O policial perguntou para o homem, que segurava a motosserra: o sr. tem autorização para cortar as árvores.

Tenho, sim senhor, respondeu o homem da motosserra, e estendeu um papel para o policial.

O policial leu e disse: Aqui diz que o sr. tem autorização para cortar três árvores, mas outras vinte foram cortadas.

O homem da motosserra explicou: Então, eu cortei três, não sei quem cortou as outras dezessete.

O policial deu o caso por encerrado e foi embora. Minha mulher foi ameaçada de morte pelo invasor e fizemos um BO, que seria o primeiro de uma longa e interminável série de BOs inúteis.

Esse novo "vizinho", descobrimos depois, era um grileiro, invasor. O terreno pertencia a uma senhora inglesa, que ficou anos sem pagar o IPTU. Possivelmente, alguém na Prefeitura de Carapicuíba sabia que o terreno estava vago e fez a negociação por fora.
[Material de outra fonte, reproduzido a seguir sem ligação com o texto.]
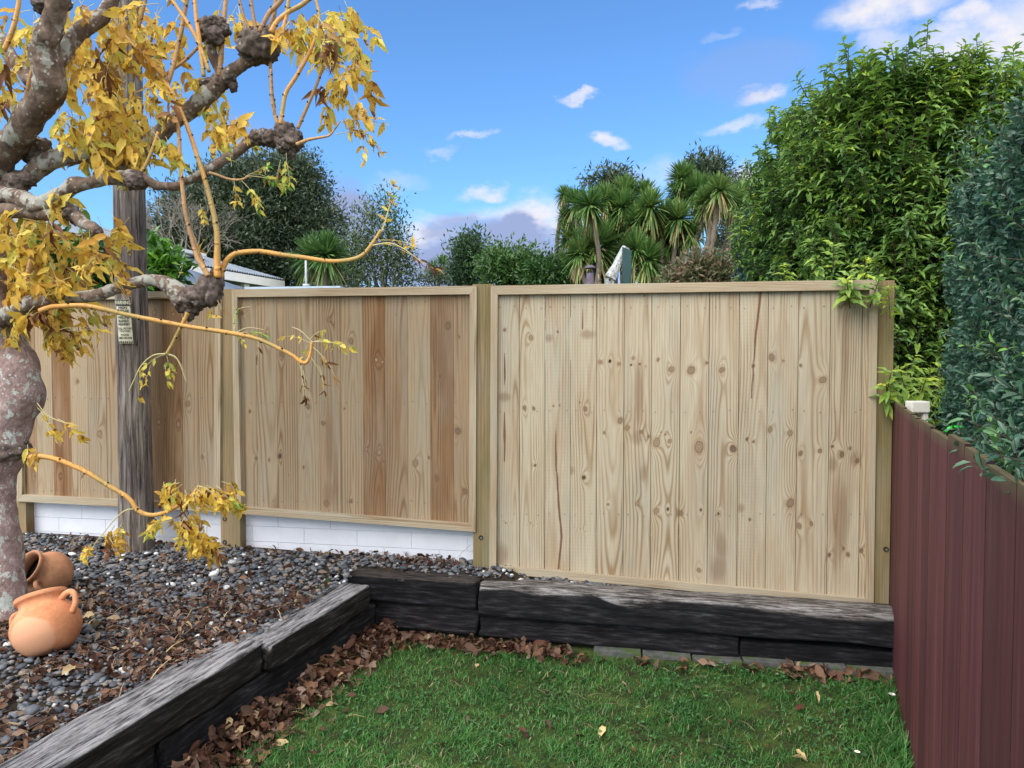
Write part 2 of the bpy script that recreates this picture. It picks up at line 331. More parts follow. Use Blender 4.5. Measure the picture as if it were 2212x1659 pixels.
RED = red_mat(); EDGE = plain('painted_groove_shade', (.03, .014, .015), .9)  # EDGE: near-black colour puts gap shade into paling edges and backing sheet
def bark_mat(name, base, pale, lo, hi, rough_cols=False, sc_=1.0):
    m = M(name, .9, .15)
    c = m.ramp(m.noise((22*sc_, 22*sc_, 16*sc_), 5, .65, .8), [(.3, base[0]), (.55, base[1]), (.75, base[2])])
    l1 = m.math('ADD', m.noise((15*sc_, 15*sc_, 11*sc_), 5, .62, .3), m.math('MULTIPLY', m.attr('lich'), .12))
    c = m.mix(m.mr(l1, lo, hi), c, m.mix(m.noise((60, 60, 60), 3), pale, tuple(x*.72 for x in pale)))
    dots = m.n('ShaderNodeTexVoronoi'); m.set(dots.inputs['Vector'], m.co((38*sc_,)*3)); dots.inputs['Scale'].default_value = 1
    c = m.mix(m.math('MULTIPLY', m.mr(dots.outputs['Distance'], .26, .18), m.mr(l1, lo-.14, lo-.02)), c, pale)
    m.col(c); m.bump(m.noise((55*sc_, 55*sc_, 40*sc_), 5, .7), .7, .012); return m.m
BARK = bark_mat('lichened_ash_bark', ((.17, .115, .10), (.33, .235, .215), (.47, .36, .335)), (.52, .55, .50), .57, .61, sc_=1.35)
BARK2 = bark_mat('branch_bark_with_lichen', ((.07, .050, .040), (.17, .12, .09), (.29, .215, .165)), (.38, .37, .32), .54, .62)
KNOBM = bark_mat('knuckled_pollard_bark', ((.045, .036, .030), (.13, .10, .085), (.25, .20, .175)), (.32, .31, .29), .64, .72)
CANE = M('orange_yellow_cane', .5, .4); CANE.col(CANE.mix(CANE.mr(CANE.noise((70, 70, 70), 4, .7), .56, .66), CANE.mix(CANE.mr(CANE.noise((6, 6, 6), 3), .38, .62), (.60, .29, .065), (.36, .25, .075)), (.25, .13, .05))); CANE.bump(CANE.noise((120, 120, 120), 4), .4, .004); CANE = CANE.m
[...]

É claro que fomos atrás, em busca de Justiça. Uma promotora do Meio Ambiente disse que não poderia nos ajudar: Gente, o Brasil inteiro foi feito assim, na base da grilagem. Deixa pra lá. 

Fomos atrás de um outro promotor, acho que era da Ação Civil Pública, não me recordo. Esse foi em frente e descobriu que o terreno grilado havia sido comprado com documentos falsos.

Resumo da ópera: ninguém foi preso. O grileiro invasor continua lá. Não é incomodado pelos órgãos competentes, nem pela associação de moradores. E ele gosta de ouvir funk no último volume. Reúne os "bons companheiros" para encontros noturnos, com moças de fino trato ostentando vestidos curtos e brilhantes. É uma festa permanente. São pessoas felizes, que têm muito a comemorar todos os dias.

Esse grileiro fez coisa do arco da velha, para usar uma expressão nova. Chegou a passar trator na rua e erguer uma espécie de paredão de barro, fechando a via. E lá vem prefeitura, e lá vamos nós reclamar, corre de um lado, corre de outro, até a prefeitura aparecer com um trator para remover o paredão e refazer a rua "interditada". Uma bagunça.

Começaram os assaltos. Os criminosos entravam na vila, que não possuía entrada controlada, e faziam reféns. Roubavam casas. Ameaçavam crianças. A situação chegou a tal ponto que um grupo de moradores decidiu se reunir e buscar solução para o problema.

Fui participar de uma reunião e saí sem esperança. O pessoal conversava um pouco e passava o resto do tempo tomando vinho e comendo queijo. Era uma reunião gourmet (termo da moda, não pode ficar de fora).

Em um novo encontro, a moça que presidia a reunião disse que não queria mais saber de nada. Ela estava com "o saco cheio" de ir atrás das pessoas para tentar montar uma associação e ninguém queria saber de nada. 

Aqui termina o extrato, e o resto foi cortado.